EXERCISE OBJECTIVE: Write out all records as given; omit images.

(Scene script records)
* * *

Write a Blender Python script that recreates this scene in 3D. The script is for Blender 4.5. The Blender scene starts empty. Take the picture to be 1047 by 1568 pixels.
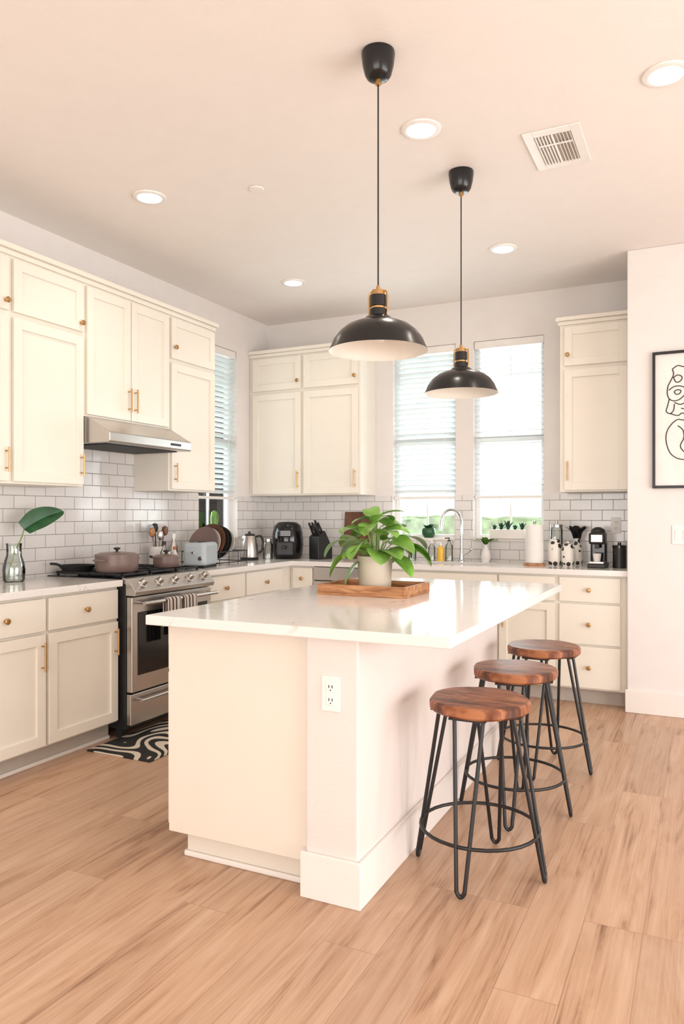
import bpy, bmesh, math, random
from mathutils import Vector, Matrix
random.seed(7)
S = bpy.context.scene
COL = S.collection
try:
    S.view_settings.view_transform = 'Standard'
    S.view_settings.look = 'None'
except Exception: pass

# ------------------------------------------------------------------ materials
def newmat(name):
    m = bpy.data.materials.new(name); m.use_nodes = True
    nt = m.node_tree
    return m, nt, nt.nodes["Principled BSDF"]

def mat(name, col, rough=0.5, metal=0.0, var=0.04, vscale=8.0, bump=0.0, bscale=200.0, coat=0.0, emis=0.0):
    m, nt, b = newmat(name)
    N, L = nt.nodes, nt.links
    b.inputs["Roughness"].default_value = rough
    b.inputs["Metallic"].default_value = metal
    b.inputs["Coat Weight"].default_value = coat
    tc = N.new("ShaderNodeTexCoord")
    nz = N.new("ShaderNodeTexNoise"); nz.inputs["Scale"].default_value = vscale; nz.inputs["Detail"].default_value = 3
    L.new(tc.outputs["Object"], nz.inputs["Vector"])
    cr = N.new("ShaderNodeValToRGB")
    c0 = [max(0, c*(1-var)) for c in col]; c1 = [min(1, c*(1+var)) for c in col]
    cr.color_ramp.elements[0].position = .3; cr.color_ramp.elements[1].position = .7
    cr.color_ramp.elements[0].color = (*c0, 1); cr.color_ramp.elements[1].color = (*c1, 1)
    L.new(nz.outputs["Fac"], cr.inputs["Fac"]); L.new(cr.outputs["Color"], b.inputs["Base Color"])
    if bump > 0:
        n2 = N.new("ShaderNodeTexNoise"); n2.inputs["Scale"].default_value = bscale; n2.inputs["Detail"].default_value = 2
        L.new(tc.outputs["Object"], n2.inputs["Vector"])
        bp = N.new("ShaderNodeBump"); bp.inputs["Strength"].default_value = bump; bp.inputs["Distance"].default_value = 0.003
        L.new(n2.outputs["Fac"], bp.inputs["Height"]); L.new(bp.outputs["Normal"], b.inputs["Normal"])
    if emis > 0:
        b.inputs["Emission Color"].default_value = (*col, 1); b.inputs["Emission Strength"].default_value = emis
    return m

def glassmat(name, tint=(0.95, 0.98, 0.98), gl=0.08):
    m, nt, b = newmat(name); N, L = nt.nodes, nt.links
    out = N["Material Output"]; N.remove(b)
    tr = N.new("ShaderNodeBsdfTransparent"); tr.inputs["Color"].default_value = (*tint, 1)
    g = N.new("ShaderNodeBsdfGlossy"); g.inputs["Roughness"].default_value = 0.03
    mx = N.new("ShaderNodeMixShader")
    fr = N.new("ShaderNodeFresnel"); fr.inputs["IOR"].default_value = 1.35
    ad = N.new("ShaderNodeMath"); ad.operation = 'ADD'; ad.inputs[1].default_value = gl; ad.use_clamp = True
    L.new(fr.outputs[0], ad.inputs[0]); L.new(ad.outputs[0], mx.inputs[0])
    L.new(tr.outputs[0], mx.inputs[1]); L.new(g.outputs[0], mx.inputs[2]); L.new(mx.outputs[0], out.inputs["Surface"])
    return m

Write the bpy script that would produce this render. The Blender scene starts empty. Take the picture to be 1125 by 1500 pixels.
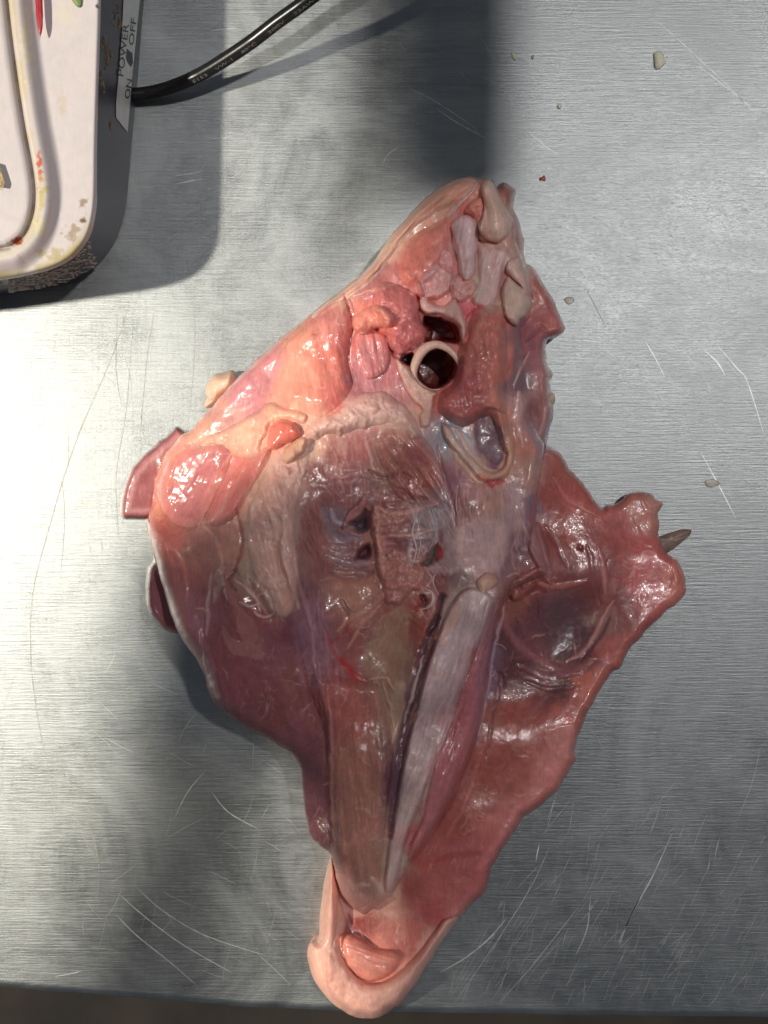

* * *

ANSWER TO THE TASK:
Write a Blender Python script that recreates this scene in 3D. The script is for Blender 4.5. The Blender scene starts empty. Take the picture to be 1047 by 1568 pixels.
import bpy, bmesh, math, random
from mathutils import Vector, Matrix
random.seed(7)
S = bpy.context.scene
COL = S.collection
try:
    S.view_settings.view_transform = 'Standard'
    S.view_settings.look = 'None'
except Exception: pass

# ------------------------------------------------------------------ materials
def newmat(name):
    m = bpy.data.materials.new(name); m.use_nodes = True
    nt = m.node_tree
    return m, nt, nt.nodes["Principled BSDF"]

def mat(name, col, rough=0.5, metal=0.0, var=0.04, vscale=8.0, bump=0.0, bscale=200.0, coat=0.0, emis=0.0):
    m, nt, b = newmat(name)
    N, L = nt.nodes, nt.links
    b.inputs["Roughness"].default_value = rough
    b.inputs["Metallic"].default_value = metal
    b.inputs["Coat Weight"].default_value = coat
    tc = N.new("ShaderNodeTexCoord")
    nz = N.new("ShaderNodeTexNoise"); nz.inputs["Scale"].default_value = vscale; nz.inputs["Detail"].default_value = 3
    L.new(tc.outputs["Object"], nz.inputs["Vector"])
    cr = N.new("ShaderNodeValToRGB")
    c0 = [max(0, c*(1-var)) for c in col]; c1 = [min(1, c*(1+var)) for c in col]
    cr.color_ramp.elements[0].position = .3; cr.color_ramp.elements[1].position = .7
    cr.color_ramp.elements[0].color = (*c0, 1); cr.color_ramp.elements[1].color = (*c1, 1)
    L.new(nz.outputs["Fac"], cr.inputs["Fac"]); L.new(cr.outputs["Color"], b.inputs["Base Color"])
    if bump > 0:
        n2 = N.new("ShaderNodeTexNoise"); n2.inputs["Scale"].default_value = bscale; n2.inputs["Detail"].default_value = 2
        L.new(tc.outputs["Object"], n2.inputs["Vector"])
        bp = N.new("ShaderNodeBump"); bp.inputs["Strength"].default_value = bump; bp.inputs["Distance"].default_value = 0.003
        L.new(n2.outputs["Fac"], bp.inputs["Height"]); L.new(bp.outputs["Normal"], b.inputs["Normal"])
    if emis > 0:
        b.inputs["Emission Color"].default_value = (*col, 1); b.inputs["Emission Strength"].default_value = emis
    return m

def glassmat(name, tint=(0.95, 0.98, 0.98), gl=0.08):
    m, nt, b = newmat(name); N, L = nt.nodes, nt.links
    out = N["Material Output"]; N.remove(b)
    tr = N.new("ShaderNodeBsdfTransparent"); tr.inputs["Color"].default_value = (*tint, 1)
    g = N.new("ShaderNodeBsdfGlossy"); g.inputs["Roughness"].default_value = 0.03
    mx = N.new("ShaderNodeMixShader")
    fr = N.new("ShaderNodeFresnel"); fr.inputs["IOR"].default_value = 1.35
    ad = N.new("ShaderNodeMath"); ad.operation = 'ADD'; ad.inputs[1].default_value = gl; ad.use_clamp = True
    L.new(fr.outputs[0], ad.inputs[0]); L.new(ad.outputs[0], mx.inputs[0])
    L.new(tr.outputs[0], mx.inputs[1]); L.new(g.outputs[0], mx.inputs[2]); L.new(mx.outputs[0], out.inputs["Surface"])
    return m

Write the bpy script that would produce this render. The Blender scene starts empty. Take the picture to be 1125 by 1500 pixels.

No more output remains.